The SEC has also proposed amendments to Rule 201 of Regulation S-T to allow for a temporary hardship exemption for the submission of XBRL-format data. If a registrant “experiences unanticipated technical difficulties that prevent the timely preparation and submission of interactive data,” and was therefore unable to file the required interactive data, the registrant will nevertheless remain “current” in its status with respect to reporting requirements under the Exchange Act and resale requirements under Rule 144 for six business days following the date the XBRL-format exhibit was required to be filed. On and after the seventh business day, the registrant will no longer be current until the submission of the required interactive data.
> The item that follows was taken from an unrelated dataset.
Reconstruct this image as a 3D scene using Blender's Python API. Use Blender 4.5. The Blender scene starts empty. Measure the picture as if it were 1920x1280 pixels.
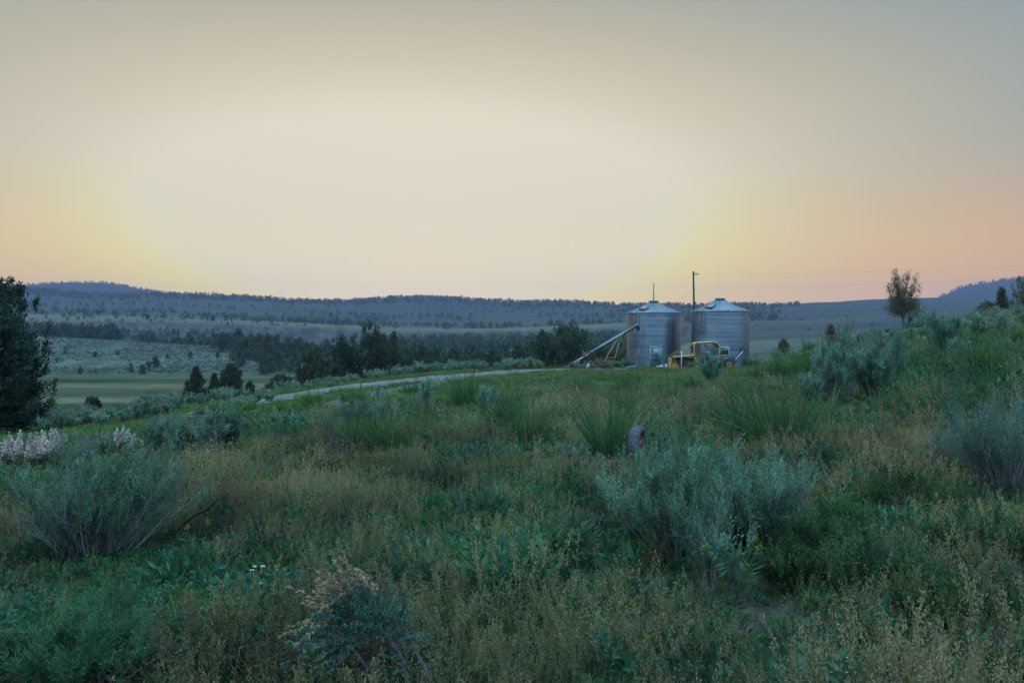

Proposed amendments to Rule 202 of Regulation S-T provide that registrants may apply to the SEC for a continuing hardship exception if the XBRL submission is not possible without undue burden or expense. During the period of the continuing hardship exemption, the registrant will be deemed “current” with respect to its Exchange Act reporting requirements and resale information requirements under Rule 144. An analogous continuing hardship exemption for website posting has also been included in proposed Rule 202 of Regulation S-T.